--- begin RECORDED INFORMATION ---

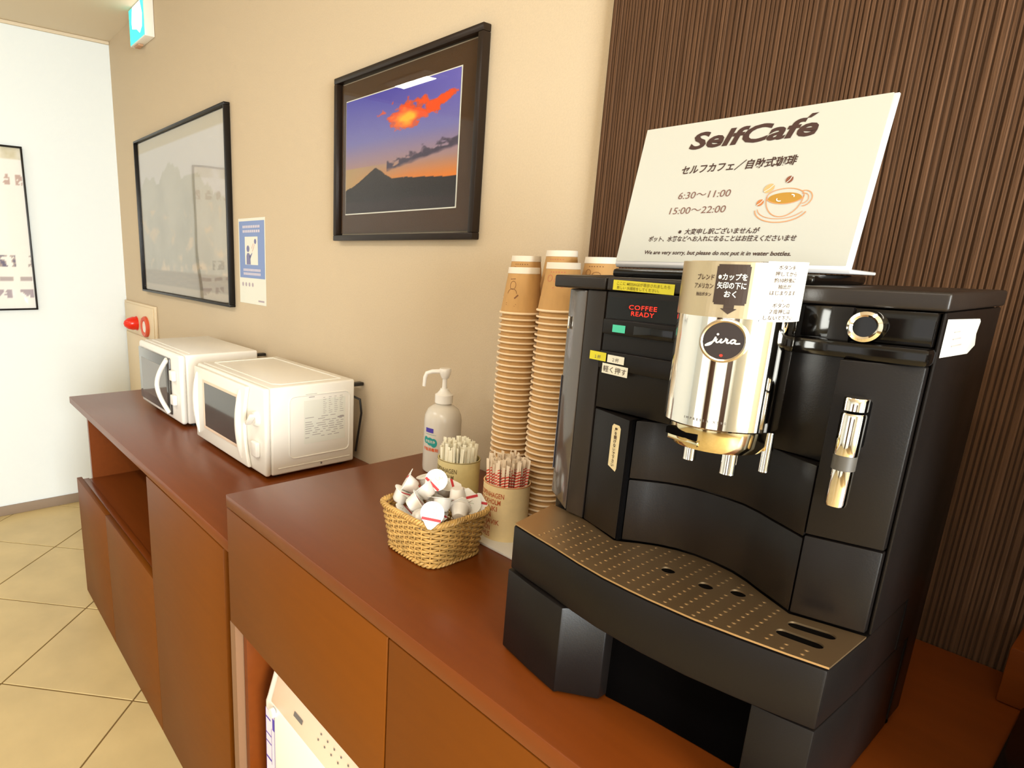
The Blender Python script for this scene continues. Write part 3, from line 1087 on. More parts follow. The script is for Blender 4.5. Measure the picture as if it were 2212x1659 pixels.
STACKS = [((-.438, -.160), 38, 'the front stack beside the wall'), ((-.356, -.160), 39, 'the front stack nearest the coffee machine'),
          ((-.497, -.088), 40, 'the rear stack nearest the bottle'), ((-.417, -.088), 41, 'the middle rear stack'),
          ((-.332, -.092), 40, 'the rear stack behind the sign')]
KNAME = ['front paper cup stack beside the cream wall', 'front paper cup stack nearest the coffee machine', 'rear paper cup stack nearest the bottle', 'rear paper cup stack in the middle', 'rear paper cup stack behind the sign']
M_DRAW = mat('cup_ink', '#7d5230', 0.7)
M_DRAWR = mat('cup_ink_red', '#c9705a', 0.7)
for si, ((cx, cy), n_, where) in enumerate(STACKS):
    for k in range(n_):
        z = H2 + k * PITCH + .0008
        if k < n_ - 1:
            o = bpy.data.objects.new('paper_cup', cup_me)
            o.location = (cx, cy, z)
            COL.objects.link(o)
            q = n_ - k
            od = str(q) + ('th' if 10 < q % 100 < 14 else {1: 'st', 2: 'nd', 3: 'rd'}.get(q % 10, 'th'))
            tag(o, od + ' kraft paper cup from the top of the ' + KNAME[si].replace('paper cup ', ''), 'cup', 'cups in the ' + KNAME[si])
            continue
        t = thing('paper_cup', 'topmost upside-down kraft paper cup of the ' + KNAME[si].replace('paper cup ', ''), 'cup', (cx, cy, z), 'topmost cups of the stacks')
        c = (cx, cy, z)
        obj('cup_wall', lathe([(.0355, .003), (.0268, .0695)], 40, c), M_KRAFT, t)
        bb = obj('base_band', lathe([(.0268, .0695), (.0274, .0700), (.0266, .0800), (.0245, .0800), (.0245, .0735), (0, .0735)], 40, c), M_CUPW, t)
        rb = bmesh.new()
        ring(.0358, .0028, .0020, 36, rb)
        rb.transform(Matrix.Translation(c))
        obj('rim', rb, M_RIM, t)
        # printed drawing on the wall of the cup (upside down with it)
        fa = math.atan2(-1.02 - cy, .305 - cx) - .35

        def cone(u, v, fa=fa, c=c):
            r = .0355 - (v - .003) * (.0087 / .0665) + .0004
            return (c[0] + r * math.cos(fa + u / .031), c[1] + r * math.sin(fa + u / .031), c[2] + v)
        fl = Flat()
        if si == 0:
            fl.arc(-.008, .050, .006, .007, 0, 2 * PI, .0008, 16).arc(-.008, .036, .009, .008, 0, PI, .0008, 12).stroke([(-.015, .060), (-.004, .061)], .0012)
            fl.stroke([(-.002, .028), (.004, .034)], .0025).stroke([(-.017, .020), (.002, .018)], .0008).stroke([(-.017, .017), (.000, .015)], .0008)
        else:
            fl.arc(-.012, .055, .005, .005, 0, 2 * PI, .0008, 16).arc(.004, .052, .007, .004, 0, 2 * PI, .0008, 16).stroke([(-.004, .040), (.012, .041)], .0012)
            for q in range(6):
                fl.rect(-.012 + q * .005, .064, -.012 + q * .005 + .002, .0655)
        fl.lay('drawing', M_DRAW if si in (0, 2, 4) else M_DRAWR, t, cone)

# ---------------------------------------------------------------- wicker basket
KX, KY, KH = -.398, -.379, .078
KB, KT = .0565, .0685
bk = thing('wicker_basket', 'square wicker basket heaped with creamer cups', 'basket', (KX, KY, H2))


def sq_path(h, n, off=lambda s: 0.0, zoff=0.0):
    """rounded square loop at height fraction h"""
    pts = []
    for i in range(n):
        s = i / n
        a = 2 * PI * s
        c_, s_ = math.cos(a), math.sin(a)
        e = 5.0
        r = (abs(c_) ** e + abs(s_) ** e) ** (-1 / e)
        half = KB + (KT - KB) * h + off(s)
        pts.append((KX + half * r * c_, KY + half * r * s_, H2 + .003 + KH * h + zoff))
    return pts


NST = 32
wv = 15
for k in range(wv):
    h = .05 + .80 * k / (wv - 1)
    ph = PI * (k % 2)
    obj('weaver', tube(sq_path(h, 144, lambda s: .0019 * math.cos(NST / 2 * 2 * PI * s + ph)), .00195, 6, closed=True), M_WICK, bk)
for k in range(NST):
    pts = []
    for h in (0, .3, .6, .93):
        pp = sq_path(h, NST * 4)
        pts.append(pp[k * 4])
    obj('stake', tube(pts, .0014, 6), M_WICK, bk)
for q in range(3):
    ph = 2 * PI * q / 3
    n_ = 216
    pts = sq_path(.95, n_, lambda s: .0024 * math.cos(30 * 2 * PI * s + ph) + .001)
    pts = [(a, b_, c_ + .0030 * math.sin(30 * 2 * PI * i / n_ + ph)) for i, (a, b_, c_) in enumerate(pts)]
    obj('rim_strand', tube(pts, .0024, 6, closed=True), M_WICK, bk)
for q in range(2):
    ph = PI * q
    n_ = 216
    pts = sq_path(.0, n_, lambda s: .0022 * math.cos(28 * 2 * PI * s + ph) + .001)
    pts = [(a, b_, H2 + .0042 + .0020 * math.sin(28 * 2 * PI * i / n_ + ph)) for i, (a, b_, c_) in enumerate(pts)]
    obj('foot_strand', tube(pts, .0021, 6, closed=True), M_WICK, bk)
base_poly = [(a, b_) for a, b_, c_ in sq_path(0, 48, lambda s: -.002)]
obj('base', prism(base_poly, H2 + .0015, H2 + .0045), M_WICK, bk)

# creamers: tub, foil lid with tab, printed stripe
M_CREAM = mat('creamer_tub', '#f2ece4', 0.35, trans=0.1)
M_FOIL = mat('creamer_lid', '#f6f4ee', 0.35, spec=0.5)
M_FOILB = mat('lid_underside', '#e2b48c', 0.4)
cr = thing('creamer_cup', 'x', 'creamer', (0, 0, 0), 'creamer cups heaped in the wicker basket')
obj('tub', lathe([(0, -.0195), (.0085, -.0195), (.0105, -.0175), (.0138, -.001), (.0165, -.0006), (.0165, 0)], 24), M_CREAM, cr, local=True)
out = []
for k in range(25):
    a = -.55 + (2 * PI - 2 * (PI / 2 - .55) - .0) * 0
lid_o = []
for k in range(29):
    a = PI / 2 - .62 - (2 * PI - 1.24) * k / 28
    lid_o.append((.0172 * math.cos(a), .0172 * math.sin(a)))
lid_o += [(-.0070, .0185), (-.0025, .0235), (.0025, .0235), (.0070, .0185)]
ld = obj('lid', prism(lid_o, .0002, .0008), M_FOIL, cr, local=True)
fl = Flat().rect(-.0140, .0072, .0140, .0112)
fl.lay('red_stripe', mat('creamer_red', '#c8323a', 0.5), ld, lambda a, b_: (a, b_, .0011))
fl = Flat()
for (a, b_, c_) in ((-.004, .002, .003), (.001, -.003, .004), (-.002, -.008, .0025)):
    fl.arc(a, b_, c_, c_ * .7, .3, 4.6, .0006, 10)
fl.lay('lid_drawing', mat('creamer_sage', '#a8b8a0', 0.6), ld, lambda a, b_: (a, b_, .0011))
bz = H2 + KH
# lid centre from the basket rim (dx, dy, dz), lid normal, tab direction, what sets it apart
CRS = [
    ((.0580, -.0570, .0185), (.62, -.60, .50), (-.05, -.1, -1), 'with its white lid hanging over the front rim of the basket'),
    ((.001, .000, .042), (.65, -.60, .50), (-.36, -.48, -.7), 'at the top of the heap showing its round striped lid'),
    ((-.040, -.032, .016), (.30, .40, .85), (1, 0, 0), 'tub lying against the left rim of the basket'),
    ((-.045, -.026, .030), (-.60, -.60, .45), (-.2, .4, .8), 'tipped on its side above the left rim'),
    ((-.034, .010, .036), (-.25, -.10, .95), (.6, .8, 0), 'with its lid edge-on at the rear left of the heap'),
    ((-.008, -.020, .032), (-.60, -.25, .62), (-.5, .5, -.5), 'lying white side out just under the topmost lid'),
    ((.008, -.040, .020), (.45, .62, .55), (.6, -.2, 0), 'large white tub near the front left rim'),
    ((.022, -.044, -.006), (-.60, .62, -.25), (1, .2, 0), 'showing its round pinkish base at the front rim'),
    ((.028, -.010, .022), (-.25, .28, .92), (-.7, -.7, 0), 'with its lid edge-on behind the front hanging lid'),
    ((.030, .022, .013), (.05, .10, -1), (.6, .8, 0), 'standing upside-down to the right of the topmost lid'),
    ((.044, .014, .006), (-.50, .55, .35), (0, .3, 1), 'showing its base beneath the upside-down tub'),
    ((.046, .034, .010), (.75, -.42, .36), (-.2, -.1, 1), 'with a shaded lid facing out at the right rim'),
    ((.050, .047, .000), (.70, -.45, .42), (0, .2, 1), 'sunk in the right corner of the basket'),
    ((.022, .050, .018), (.20, .35, .90), (.7, .6, 0), 'with a flat lid at the rear right of the heap'),
    ((-.010, .034, .024), (.30, -.10, .95), (.5, .8, 0), 'lying flat behind the topmost lid'),
    ((-.030, .044, .008), (.10, .30, .95), (-.6, .6, 0), 'flat by the rear rim of the basket'),
    ((-.004, .004, .008), (.20, .10, .97), (1, 0, 0), 'buried in the centre under the topmost lid'),
    ((-.046, .006, .004), (.40, .10, .90), (0, 1, 0), 'buried behind the left rim'),
    ((.020, -.014, -.010), (.10, -.10, .99), (0, 1, 0), 'buried in the middle of the basket'),
    ((-.022, -.044, -.008), (.30, .40, .86), (0, 1, 0), 'buried beside the front left corner'),
    ((-.016, .014, -.022), (0, .10, 1), (0, 1, 0), 'deepest in the heap'),
]
for k, (d_, nv, tv, what) in enumerate(CRS):
    o = cr if k == 0 else copy_tree(cr)
    o.location = (KX + d_[0], KY + d_[1], bz + d_[2])
    nv, tv = Vector(nv).normalized(), Vector(tv)
    tv = (tv - nv * tv.dot(nv)).normalized()
    xv = tv.cross(nv)
    o.rotation_euler = Matrix(((xv.x, tv.x, nv.x), (xv.y, tv.y, nv.y), (xv.z, tv.z, nv.z))).to_euler()
    o.scale = (1.04, 1.04, 1.04)
    o['label'] = 'small white creamer cup ' + what

# ---------------------------------------------------------------- coffee machine
CM = thing('coffee_machine', 'black automatic coffee machine with a round chrome spout housing', 'coffee machine', (0, -.36, H2))
XA, XB, YB = -.180, .181, -.225
TRZ = 1.169
# feet and base legs
for fx, fy in ((-.12, -.45), (.15, -.45), (-.12, -.26), (.165, -.245)):
    obj('foot', lathe([(0, 0), (.014, 0), (.014, .0075), (0, .0075)], 18, (fx, fy, H2)), M_VOID, CM)
SEAMZ = 1.1135
legL = [(-.145, -.4865), (-.100, -.4965), (-.0525, -.5050), (-.0500, -.5000), (-.0170, -.4740), (-.0170, -.26), (-.150, -.26)]
obj('base_leg', prism(legL, H2 + .004, SEAMZ - .0015, b=.0015), M_PLAST, CM)
legR = [(.1310, -.4500), (.1330, -.4940), (.1550, -.4910), (.1775, -.4865), (XB - .001, -.40), (XB - .001, -.26), (.1310, -.26)]
obj('base_leg', prism(legR, H2 + .004, SEAMZ - .0015, b=.0015), M_PLAST, CM)
obj('base_recess', prism([(-.0175, -.4600), (.03, -.4520), (.08, -.4480), (.1315, -.4450), (.1315, -.26), (-.0175, -.26)], H2 + .0015, SEAMZ - .002, b=.001), M_VOID, CM)
# drip tray body
TF = [(-.1430, -.4830), (-.1100, -.4895), (-.0772, -.4950), (-.0400, -.5030), (-.0089, -.5075), (.0200, -.5088), (.0405, -.5088), (.0825, -.5062), (.1183, -.5000), (.1509, -.4930), (.1778, -.4860)]
TB = [(.1800, -.4112), (.1519, -.4192), (.1270, -.4270), (.1100, -.4175), (.0949, -.4090), (.0780, -.3985), (.0610, -.3910), (.0400, -.3868), (.0208, -.3862), (.0030, -.3900), (-.0144, -.3980), (-.0300, -.4090), (-.0430, -.4210), (-.0505, -.4257), (-.0900, -.4090), (-.1140, -.4020), (-.1400, -.3995), (-.1560, -.3985)]
body_o = [(a - .0008 if i == 0 else a, b_ - .0012) for i, (a, b_) in enumerate(TF)] + [(XB - .0005, -.409), (XB - .0005, -.300), (-.1575, -.300), (-.1575, -.3985)]
obj('tray_body', prism(body_o, SEAMZ, TRZ - .0012, b=.0022, ang=50), M_PLAST, CM)


# perforated plate: outline with real holes, filled as a flat curve and given thickness
def plate_mesh(outline, holes, thick):
    cu = bpy.data.curves.new('pl', 'CURVE')
    cu.dimensions = '2D'
    cu.fill_mode = 'BOTH'
    cu.extrude = thick / 2
    for lp_ in [outline] + holes:
        sp = cu.splines.new('POLY')
        sp.points.add(len(lp_) - 1)
        for i, (a, b_) in enumerate(lp_):
            sp.points[i].co = (a, b_, 0, 1)
        sp.use_cyclic_u = True
    ob = bpy.data.objects.new('pl', cu)
    COL.objects.link(ob)
    bpy.context.view_layer.update()
    ev = ob.evaluated_get(bpy.context.evaluated_depsgraph_get())
    me = bpy.data.meshes.new_from_object(ev)
    bpy.data.objects.remove(ob)
    bpy.data.curves.remove(cu)
    return me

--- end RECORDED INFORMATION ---

TASK DIRECTIONS: Please repeat exactly the data above from its first line to the line that contains "fa = math.atan2(-1.02", inclusive, and leave every picture out.

EXPECTED OUTPUT:
The Blender Python script for this scene continues. Write part 3, from line 1087 on. More parts follow. The script is for Blender 4.5. Measure the picture as if it were 2212x1659 pixels.
STACKS = [((-.438, -.160), 38, 'the front stack beside the wall'), ((-.356, -.160), 39, 'the front stack nearest the coffee machine'),
          ((-.497, -.088), 40, 'the rear stack nearest the bottle'), ((-.417, -.088), 41, 'the middle rear stack'),
          ((-.332, -.092), 40, 'the rear stack behind the sign')]
KNAME = ['front paper cup stack beside the cream wall', 'front paper cup stack nearest the coffee machine', 'rear paper cup stack nearest the bottle', 'rear paper cup stack in the middle', 'rear paper cup stack behind the sign']
M_DRAW = mat('cup_ink', '#7d5230', 0.7)
M_DRAWR = mat('cup_ink_red', '#c9705a', 0.7)
for si, ((cx, cy), n_, where) in enumerate(STACKS):
    for k in range(n_):
        z = H2 + k * PITCH + .0008
        if k < n_ - 1:
            o = bpy.data.objects.new('paper_cup', cup_me)
            o.location = (cx, cy, z)
            COL.objects.link(o)
            q = n_ - k
            od = str(q) + ('th' if 10 < q % 100 < 14 else {1: 'st', 2: 'nd', 3: 'rd'}.get(q % 10, 'th'))
            tag(o, od + ' kraft paper cup from the top of the ' + KNAME[si].replace('paper cup ', ''), 'cup', 'cups in the ' + KNAME[si])
            continue
        t = thing('paper_cup', 'topmost upside-down kraft paper cup of the ' + KNAME[si].replace('paper cup ', ''), 'cup', (cx, cy, z), 'topmost cups of the stacks')
        c = (cx, cy, z)
        obj('cup_wall', lathe([(.0355, .003), (.0268, .0695)], 40, c), M_KRAFT, t)
        bb = obj('base_band', lathe([(.0268, .0695), (.0274, .0700), (.0266, .0800), (.0245, .0800), (.0245, .0735), (0, .0735)], 40, c), M_CUPW, t)
        rb = bmesh.new()
        ring(.0358, .0028, .0020, 36, rb)
        rb.transform(Matrix.Translation(c))
        obj('rim', rb, M_RIM, t)
        # printed drawing on the wall of the cup (upside down with it)
        fa = math.atan2(-1.02 - cy, .305 - cx) - .35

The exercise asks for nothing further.